TEMPO.CO, Jakarta - Perdana Menteri Thailand Prayuth Chan-ocha mengatakan akan bertanggungjawab setelah gagal melafalkan sumpah kesetiaan penuh ketika ia dan kabinetnya dilantik bulan lalu.
Prayuth dan 35 menteri kabinet menyampaikan sumpah kesetiaan mereka kepada Raja Maha Vajiralongkorn dalam upacara resmi di Istana Dusit di Bangkok pada 16 Juli, tetapi gagal menyelesaikan sumpah kesetiaan penuh sebagaimana disyaratkan oleh konstitusi Thailand, seperti dilaporkan South China Morning Post, 8 Agustus 2019.

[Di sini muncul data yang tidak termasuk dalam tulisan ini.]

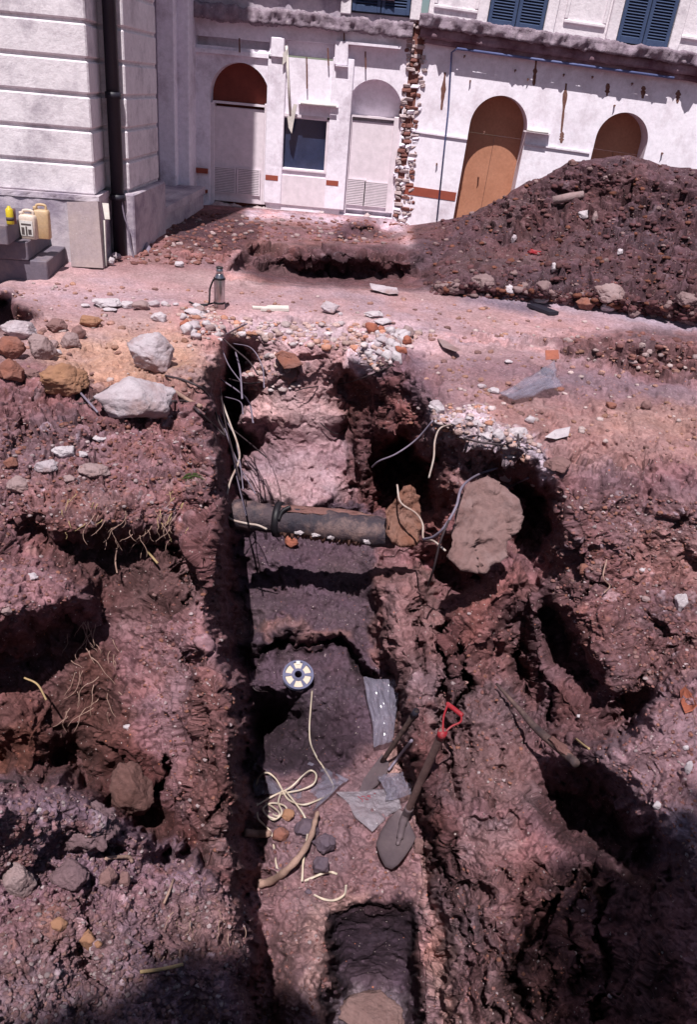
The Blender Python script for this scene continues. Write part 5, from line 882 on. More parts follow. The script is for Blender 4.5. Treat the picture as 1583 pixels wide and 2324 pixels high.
for i, t_ in enumerate((.42, .52, .61, .83)):
    p = pa+(pb-pa)*t_+np.array([0, -.094, -.03]); Vr, Fc = rockshape((.035, .012, .022), 700+i, 4, 8, .2); mesh('lime_patch', Vr+p, Fc, M['whitechip'], pipe, True)
Vr, Fc = rockshape((.36, .06, .018), 711, 4, 9, .2); mesh('dust_layer', Vr+pa+(pb-pa)*.55+np.array([0, .02, .088]), Fc, M['clod'], pipe, True)
# ================================================================ WIRES
def wire(pts_, r, mt, label, nm='wire', n=8, group=None):
    mb = MB(); q_ = spline(pts_, 8); mb.tube(q_, r, 7); return tag(mb.build(nm, M[mt], None, True), label, 'cable' if 'cable' in nm else 'wire', group)
wire([aty(500, 900, 5.75), aty(522, 960, 5.6), aty(540, 1010, 5.4), aty(543, 1045, 5.2), aty(524, 1090, 5.0), aty(514, 1130, 4.85), aty(513, 1160, 4.72), aty(524, 1178, 4.66), aty(560, 1188, 4.64), aty(585, 1192, 4.62), aty(606, 1201, 4.61)], .0075, 'cable_w', 'dusty white cable looping down the left wall to the pipe', 'cable')
wire([hc(376, 853), hc(420, 864, .05), hc(462, 885, .06), aty(484, 918, 5.5), aty(494, 950, 5.4), aty(512, 985, 5.3)], .008, 'cable_d', 'dark wire running from the wedge stone over the left lip', 'cable')
wire([hc(392, 911, .04), hc(425, 912, .06), hc(455, 938, .06), aty(485, 965, 5.1), aty(512, 990, 5.15)], .008, 'cable_d', 'dark wire running from the largest white lump over the left lip', 'cable')
wire([hc(128, 845, .05), hc(160, 868, .06), hc(190, 900, .07), hc(222, 936, .05)], .007, 'cable_g', 'stiff wire lying left of the largest white lump')
wire([hc(165, 917, .03), hc(200, 914, .07), hc(222, 898, .08), hc(250, 878, .1)], .007, 'cable_d', 'short crossing wire left of the largest white lump')
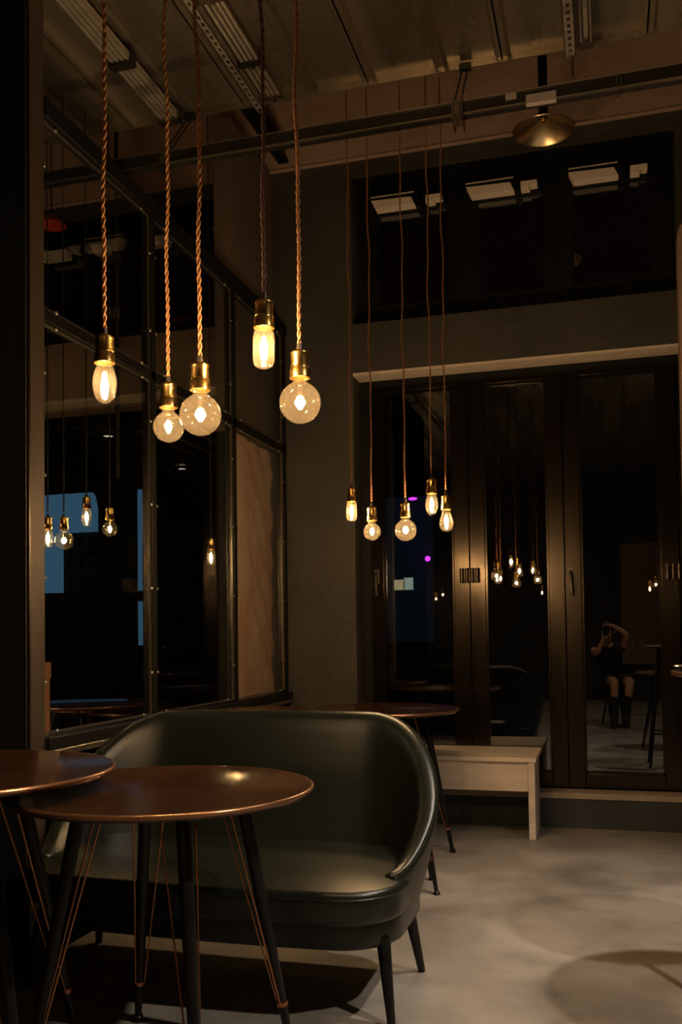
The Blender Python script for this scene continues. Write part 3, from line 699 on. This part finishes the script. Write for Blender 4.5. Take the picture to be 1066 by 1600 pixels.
tag(cg.build('drinking_glass', M['glass']), 'clear drinking glass on the dim table behind the partition', 'glass')
for i, (x, y) in enumerate(((-5.81, 1.54), (-5.95, -.79))):
    d_ = empty('ceiling_downlight', (x, y, ZC - .03), ('brighter' if i == 0 else 'second') + ' white oval light dot mirrored in the %s bay of the left glass' % ('near' if i == 0 else 'second'), 'ceiling light')
    MB().lathe([(0, ZC - .03), (.055, ZC - .03), (.055, ZC - .028), (0, ZC - .028)], 24, (x, y, 0)).build('diffuser', white_l, d_)
    MB().lathe([(.056, ZC - .032), (.072, ZC - .032), (.072, ZC), (.056, ZC)], 24, (x, y, 0)).build('housing', M['dark_steel'], d_)

for i, (xa, xb) in enumerate(((-3.84, -3.62), (-3.42, -3.30), (-2.99, -2.84), (-2.50, -2.40))):  # same stand-in plates for the pale gaps beyond the partition
    t = empty('window_opener', ((xa + xb) / 2, 5.72, 3.83), 'pale opener plate in high dark window behind partition, number %s from left' % ('one', 'two', 'three', 'four')[i], 'window opener', 'pale opener boxes beyond the partition')
    MB().prism([(xa, 3.90), (xb, 3.90), (xb + .01, 3.84), (xa + .02, 3.84)], 5.695, 5.769, 'y').build('housing', M['white'], t, bevel=.002)
    MB().box(xa - .005, xb + .01, 5.69, 5.765, 3.905, 3.915).build('bracket', M['sash'], t)
rl = empty('red_lamp', (-3.21, 4.9, 3.67), 'dim red dish lamp high behind the partition glass', 'pendant lamp')
MB().lathe([(0, 3.74), (.02, 3.738), (.085, 3.675), (.087, 3.67), (.08, 3.672), (.02, 3.73), (0, 3.732)], 32, (-3.21, 4.9, 0)).build('shade', mat('red_enamel', (.5, .05, .02), .4, 0), rl)
MB().tube([(-3.21, 4.9, 3.735), (-3.21, 4.9, 5.2)], .006, 8).build('stem', M['sash'], rl)

# ------------------------------------------------ photographer (visible as a reflection in the right door pane)
def skin_mesh(name, verts, edges, root, m, parent, sub=2):
    me = bpy.data.meshes.new(name); loc = Vector(parent.location) if parent else Vector((0, 0, 0))
    me.from_pydata([tuple(Vector(v[:3]) - loc) for v in verts], edges, []); me.materials.append(m)
    o = bpy.data.objects.new(name, me); COL.objects.link(o); o.parent = parent
    sk = o.modifiers.new('skin', 'SKIN'); sk.use_smooth_shade = True
    if not me.skin_vertices: 
        bpy.context.view_layer.objects.active = o
    sv = me.skin_vertices[0].data
    for i, v in enumerate(verts):
        r = v[3]; sv[i].radius = r if isinstance(r, tuple) else (r, r); sv[i].use_root = (i == root)
    sb = o.modifiers.new('subdivision', 'SUBSURF'); sb.levels = sub; sb.render_levels = sub
    return o
def chain(vs, es, pts, start=None):
    prev = start
    for p in pts:
        vs.append(p); k = len(vs) - 1
        if prev is not None: es.append((prev, k))
        prev = k
    return prev
P = empty('person', (.08, -.45, 0), 'person seated in dark clothes holding a camera to the face, reflected in right door pane', 'person')
vs, es = [], []
chain(vs, es, [(.06, -.50, .52, .12)])                                      # pelvis root 0
chest = chain(vs, es, [(.05, -.46, .68, .105), (.03, -.38, .84, .115), (.015, -.31, .93, .08)], 0)
neck = chain(vs, es, [(.005, -.25, 1.00, .052)], chest)
chain(vs, es, [(0, -.215, 1.06, .060), (0, -.20, 1.12, (.078, .092)), (0, -.205, 1.19, (.072, .085))], neck)
rh = chain(vs, es, [(.17, -.30, .93, .062), (.22, -.20, .99, .046), (.235, -.10, 1.10, .038), (.16, -.085, 1.16, .033), (.08, -.07, 1.212, .024), (.045, -.065, 1.222, (.036, .018))], chest)
lh = chain(vs, es, [(-.15, -.30, .92, .062), (-.15, -.19, .90, .046), (-.115, -.09, .885, .038), (-.08, -.075, .97, .033), (-.04, -.065, 1.05, .024), (-.02, -.06, 1.075, (.036, .018))], chest)
for k in range(4):      # right hand: fingers curl over the top of the camera
    x = .03 - .006 * k; y = -.095 + .019 * k
    chain(vs, es, [(x, y, 1.222, .009), (x - .035, y, 1.228, .009), (x - .055 - .004 * (k % 3), y, 1.212, .008), (x - .058, y, 1.195, .007)], rh)
chain(vs, es, [(.05, -.10, 1.20, .010), (.035, -.115, 1.18, .009), (.02, -.118, 1.165, .008)], rh)
for k in range(4):      # left hand: palm under the lens barrel
    x = -.045 + .0; y = -.09 + .019 * k
    chain(vs, es, [(x, y, 1.085, .009), (x - .008, y, 1.11, .009), (x - .003, y, 1.135, .008), (x + .008, y, 1.150, .007)], lh)
chain(vs, es, [(.01, -.045, 1.085, .010), (.035, -.04, 1.105, .009), (.042, -.04, 1.13, .008)], lh)
for s, kn, an in ((1, (.26, -.08, .545), (.20, .00, .10)), (-1, (.08, -.04, .55), (.06, .02, .10))):
    a = chain(vs, es, [(.06 + .10 * s, -.46, .50, .092), ((.06 + .10 * s + kn[0]) / 2, -.27, .53, .078), (*kn, .056), ((kn[0] + an[0]) / 2, (kn[1] + an[1]) / 2 - .02, .33, .050), (*an, .036), (an[0], an[1] + .06, .035, .034), (an[0], an[1] + .15, .026, .026)], 0)
skin_mesh('body', vs, es, 0, M['skin'], P)
vs, es = [], []
chain(vs, es, [(.06, -.49, .50, .165)]); c_ = chain(vs, es, [(.057, -.47, .60, .165), (.05, -.44, .70, .16), (.035, -.38, .80, .165), (.022, -.33, .89, .15), (.012, -.28, .97, .10), (.006, -.25, 1.01, .07)], 0) - 1
chain(vs, es, [(.17, -.30, .93, .075), (.215, -.20, .985, .062)], c_); chain(vs, es, [(-.15, -.30, .92, .075), (-.148, -.21, .90, .060)], c_)
skin_mesh('shirt', vs, es, 0, M['cloth'], P, 1)
vs, es = [], []
chain(vs, es, [(.06, -.50, .50, .155)])
for s, kn in ((1, (.26, -.08, .545)), (-1, (.08, -.04, .55))): chain(vs, es, [(.06 + .10 * s, -.44, .505, .115), ((.06 + .10 * s + kn[0]) / 2, -.25, .53, .105), (.05 * s + .02 + kn[0] * .8, -.13, .54, .088)], 0)
skin_mesh('shorts', vs, es, 0, M['short'], P, 1)
for an in ((.20, .00, .10), (.06, .02, .10)):
    vs, es = [], []
    chain(vs, es, [((an[0] + (.26 if an[0] > .1 else .08)) / 2, -.05, .38, .072), (an[0], an[1] - .015, .24, .066), (*an, .052)]); chain(vs, es, [(an[0], an[1] + .07, .050, .048), (an[0], an[1] + .17, .036, .035)], 2); chain(vs, es, [(an[0], an[1] - .05, .04, .038)], 2)
    skin_mesh('boot', vs, es, 1, M['cloth'], P, 1)
hr = MB().ball((0, -.225, 1.165), .108, 20, 12, (.88, .98, 1.0)); hr.v = [(x, y, z) if y < -.16 or z > 1.2 else (x, min(y, -.165), z) for x, y, z in hr.v]
hr.build('hair', M['hair'], P, ang=80)
MB().tube([(0, -.135, 1.165), (0, -.115, 1.145), (0, -.112, 1.128), (0, -.13, 1.12)], [.008, .012, .014, .006], 8).build('nose', M['skin'], P)
for s in (-1, 1): MB().ball((.088 * s, -.20, 1.14), .028, 10, 8, (.35, .7, 1)).build('ear', M['skin'], P)
for s in (-1, 1): MB().ball((.032 * s, -.125, 1.165), .011, 10, 8).build('eye', M['black'], P)
MB().tube([(-.024, -.128, 1.092), (0, -.120, 1.090), (.024, -.128, 1.092)], [.004, .007, .004], 8).build('mouth', M['skin'], P)
hc = empty('handheld_camera', (0, -.07, 1.15), 'black camera held upright in front of the face, seen reflected', 'camera')
MB().box(-.038, .038, -.105, -.062, 1.085, 1.205).build('body', M['black'], hc, bevel=.008)
MB().lathe([(.030, -.0), (.033, .0), (.033, .04), (.029, .042), (.029, .038), (.0, .034)], 28).xform(Matrix.Translation((0, -.063, 1.15)) @ Matrix.Rotation(-PI / 2, 4, 'X')).build('lens', M['black'], hc)
st = empty('stool', (.06, -.50, 0), 'low round black stool under the photographer, seen reflected', 'stool')
MB().lathe([(0, .33), (.17, .33), (.18, .335), (.18, .35), (.16, .36), (0, .36)], 32, (.06, -.50, 0)).build('seat', M['black'], st)
for k in range(4):
    a = PI / 4 + k * PI / 2; MB().tube([(.06 + .10 * math.cos(a), -.50 + .10 * math.sin(a), .33), (.06 + .19 * math.cos(a), -.50 + .19 * math.sin(a), 0)], [.014, .010], 10).build('leg', M['black'], st)
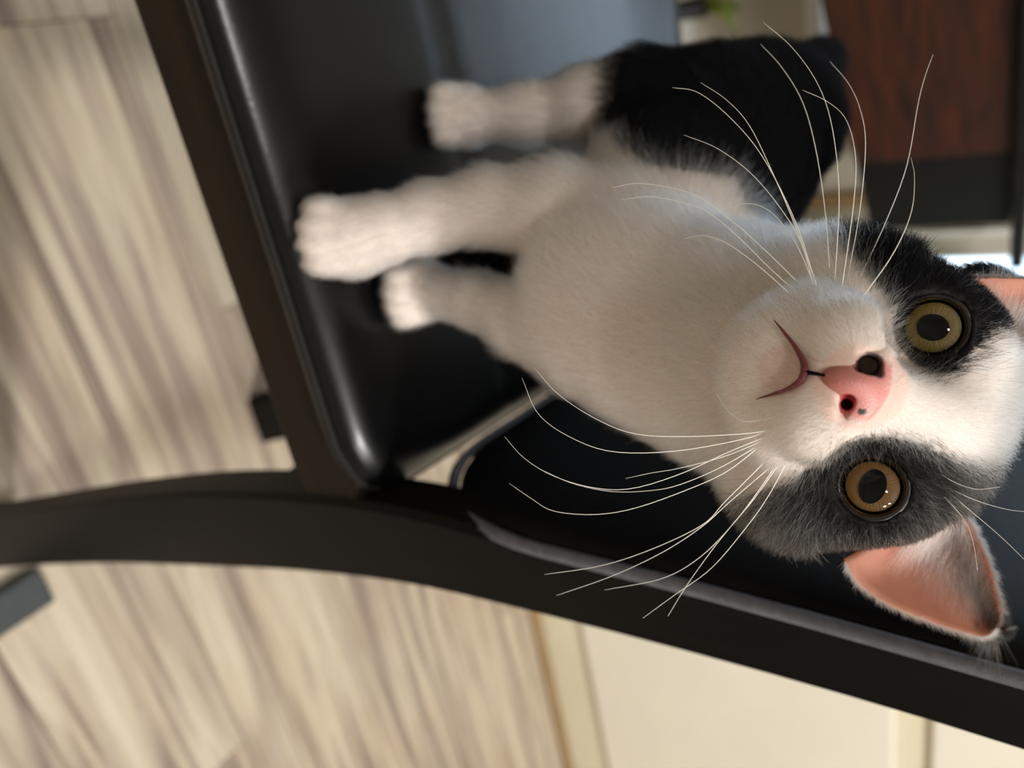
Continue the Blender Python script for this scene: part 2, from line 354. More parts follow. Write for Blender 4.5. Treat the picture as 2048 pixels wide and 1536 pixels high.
def ell(c, r, k=.008, M=None): PR.append(('e', np.asarray(c), np.asarray(r), HM if M is None else M, 0, k))
def chain(pts, k=.010):
    for (p, r), (q, s) in zip(pts[:-1], pts[1:]): cap(p, q, r, s, k)
PX = lambda x, y, z: P(x, y, z)
# torso
chain([(PX(1345, 655, .250), .0270), (PX(1245, 590, .263), .0295), (PX(1330, 430, .290), .0300), (PX(1420, 330, .312), .0295), (PX(1500, 260, .330), .0290)], .016)
ell(PX(1530, 258, .338), (.027, .028, .030), .014)
chain([(PX(1700, 760, .214), .027), (PX(1600, 740, .216), .0275), (PX(1520, 715, .226), .0285), (PX(1345, 655, .247), .0290)], .018)
# front leg at the seat edge
chain([(PX(1240, 470, .266), .0205), (PX(1120, 428, .273), .0165), (PX(985, 414, .279), .0118), (PX(860, 434, .283), .0106), (PX(760, 460, .283), .0108), (PX(705, 476, .283), .0115)], .0045)
SEAT = .5044
def paw(c, fwd, r, k=.004):
    """palm and four toes resting on the seat"""
    c = np.array(c); c[2] = SEAT+r*.80; f = np.array(fwd); f[2] = 0; f = unit(f); sd = np.cross(f, [0, 0, 1.])
    M = np.stack([f, sd, [0, 0, 1.]]); ell(c, (r*1.25, r*1.12, r*.92), .005, M)
    for q in (-1.5, -.5, .5, 1.5):
        tc = c+f*r*(1.05-.12*abs(q)**1.6)+sd*q*r*.52; tc[2] = SEAT+r*.5
        ell(tc, (r*.60, r*.36, r*.54), .0036, M)
DOWN = -CU*.9+CR*.05
paw(PX(690, 478, .284), -RL*.8-RB*.32, .0118)
# other front leg, set further back
chain([(PX(1180, 660, .262), .0210), (PX(1060, 640, .278), .0125), (PX(960, 603, .296), .0088), (PX(880, 586, .311), .0090)], .0045)
paw(PX(858, 583, .317), -RL*.8-RB*.1, .0112)
# hind legs
chain([(PX(1530, 232, .333), .0240), (PX(1420, 220, .318), .0205), (PX(1290, 200, .316), .0160), (PX(1180, 215, .321), .0125), (PX(1060, 228, .329), .0096), (PX(965, 234, .333), .0098)], .009)
chain([(PX(1480, 310, .322), .0290), (PX(1350, 320, .305), .0250), (PX(1270, 300, .305), .012)], .012)
paw(PX(917, 235, .336), -RL*.8-RB*.2, .0112)
chain([(PX(1440, 400, .325), .0280), (PX(1250, 470, .325), .0190), (PX(1110, 505, .345), .0120), (PX(1000, 515, .356), .0095), (PX(975, 515, .360), .0100)], .009)
paw(PX(950, 517, .360), -RL*.8, .0105)
# tail, swinging away behind the rump
tail = spline([PX(1560, 190, .352), PX(1615, 150, .385), PX(1640, 125, .43), PX(1640, 140, .48), PX(1622, 180, .52)], 12)
chain([(tail[i], .0105-.0004*i) for i in range(12)], .008)
# head
ell(Pf(12, 40, .206), (.0360, .0255, .0320), .010)
ell(Pf(0, -62, .200), (.0290, .0130, .0220), .012)       # forehead
ell(Pf(-165, 165, .198), (.0160, .0180, .018), .012); ell(Pf(190, 140, .200), (.0185, .0185, .020), .012)   # cheeks
cap(Pf(-4, -70, .1800), Pf(-6, 70, .1600), .0090, .0070, .009)   # bridge of the nose
ell(Pf(-72, 150, .1640), (.0105, .0100, .0105), .007); ell(Pf(68, 155, .1640), (.0105, .0100, .0105), .007)  # whisker pads
ell(Pf(3, 110, .1620), (.0075, .0085, .0080), .006)
ell(Pf(10, 285, .1740), (.0110, .0085, .0090), .008)     # chin
ell(Pf(10, 225, .1790), (.0210, .0130, .0120), .010)     # jaw
ell(Pf(-150, -30, .1840), (.0120, .0125, .0090), .008); ell(Pf(150, -30, .1850), (.0120, .0125, .0090), .008)   # brow around the eyes
ell(Pf(-175, 60, .1850), (.0125, .0120, .0080), .008); ell(Pf(175, 60, .1860), (.0125, .0120, .0080), .008)   # cheek bone below the eyes
ell(Pf(-242, -72, .2240), (.012, .012, .010), .008); ell(Pf(262, -75, .2240), (.012, .012, .010), .008)        # ear bases
EYES = [(1866, 655, .1760), (1745, 973, .1765)]; ER = .0092
EC = [P(x, y, z)+unit(ray(x, y))*.0072 for x, y, z in EYES]
GZ = [unit(-ray(x, y)) for x, y, z in EYES]
for c in EC: PR.append(('e', c, np.array([ER+.0014]*3), HM, 0, .0050))
CUTS = [(c, c, ER+.0004, ER+.0004) for c in EC]+[(c+g*.004, c+g*.03,   .0072, .0105) for c, g in zip(EC, GZ)]
def prim(p, pts):
    if p[0] == 'c':
        a, b, r0, r1 = p[1:5]; ab = b-a; L2 = ab@ab
        t = np.clip(((pts-a)@ab)/L2, 0, 1) if L2 > 0 else np.zeros(pts.shape[:-1])
        return np.linalg.norm(pts-a-t[..., None]*ab, axis=-1)-(r0+(r1-r0)*t)
    q = (pts-p[1])@p[3].T.astype(pts.dtype); k0 = np.linalg.norm(q/p[2], axis=-1); k1 = np.linalg.norm(q/p[2]**2, axis=-1)
    return k0*(k0-1)/np.maximum(k1, 1e-6)
def smin(a, b, k):
    h = np.maximum(k-np.abs(a-b), 0)/k; return np.minimum(a, b)-h*h*k*.25
def sdf(pts):
    d = np.full(pts.shape[:-1], .05, pts.dtype)
    for p in PR: d = smin(d, prim(p, pts), p[5])
    for a, b, r0, r1 in CUTS: d = np.maximum(d, -prim(('c', a, b, r0, r1, 0), pts))
    return np.maximum(d, SEAT-pts[..., 2])
def bounds(p):
    if p[0] == 'c': r = max(p[3], p[4]); return np.minimum(p[1], p[2])-r, np.maximum(p[1], p[2])+r
    r = max(p[2]); return p[1]-r, p[1]+r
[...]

Menurut ayat 161 dari konstitusi, perdana menteri dan menteri kabinet diminta untuk bersumpah setia kepada raja dan untuk melakukan tugas-tugas untuk kepentingan negara dan rakyat.
Rekaman publik dari upacara tersebut menunjukkan Prayuth, yang sedang membaca selembar kertas, dan kabinetnya menghilangkan kalimat terakhir sumpah tentang menegakkan dan mematuhi konstitusi.
"Saya ingin mengambil tanggung jawab penuh," kata Prayuth pada Kamis.
"Saya khawatir tentang apa yang harus dilakukan untuk bekerja, untuk membuat semua orang terus bekerja. Kita harus melihat apa yang dikatakan konstitusi tetapi pemerintah ini akan terus berlanjut," kata Prayuth.
"Saya ingin meminta maaf kepada menteri saya untuk ini," katanya.
Tidak segera jelas apa yang akan dilakukan Prayuth untuk memperbaiki kesalahan tersebut.
Prayuth mengubah konstitusi Thailand sebelumnya ketika ia merebut kekuasaan dari pemerintahan terpilih dalam kudeta 2014. Konstitusi saat ini disusun atas perintahnya.
Para pengkritik meminta dia untuk bertanggungjawab atas kesalahan tersebut dan mengatakan bahwa kegagalan untuk mengucapkan sumpah kesetiaan penuh dapat membuat kabinetnya tidak sah dan tidak dapat melakukan tugasnya.
Kantor Ombudsman Thailand menerima petisi yang diajukan oleh seorang aktivis awal pekan ini dan mengatakan kasus itu akan diteruskan ke Mahkamah Konstitusi jika ditemukan pelanggaran.
Partai oposisi Thailand juga berjanji untuk mengangkat masalah ini di Dewan Perwakilan Rakyat dan meminta klarifikasi dari Prayuth Chan-ocha.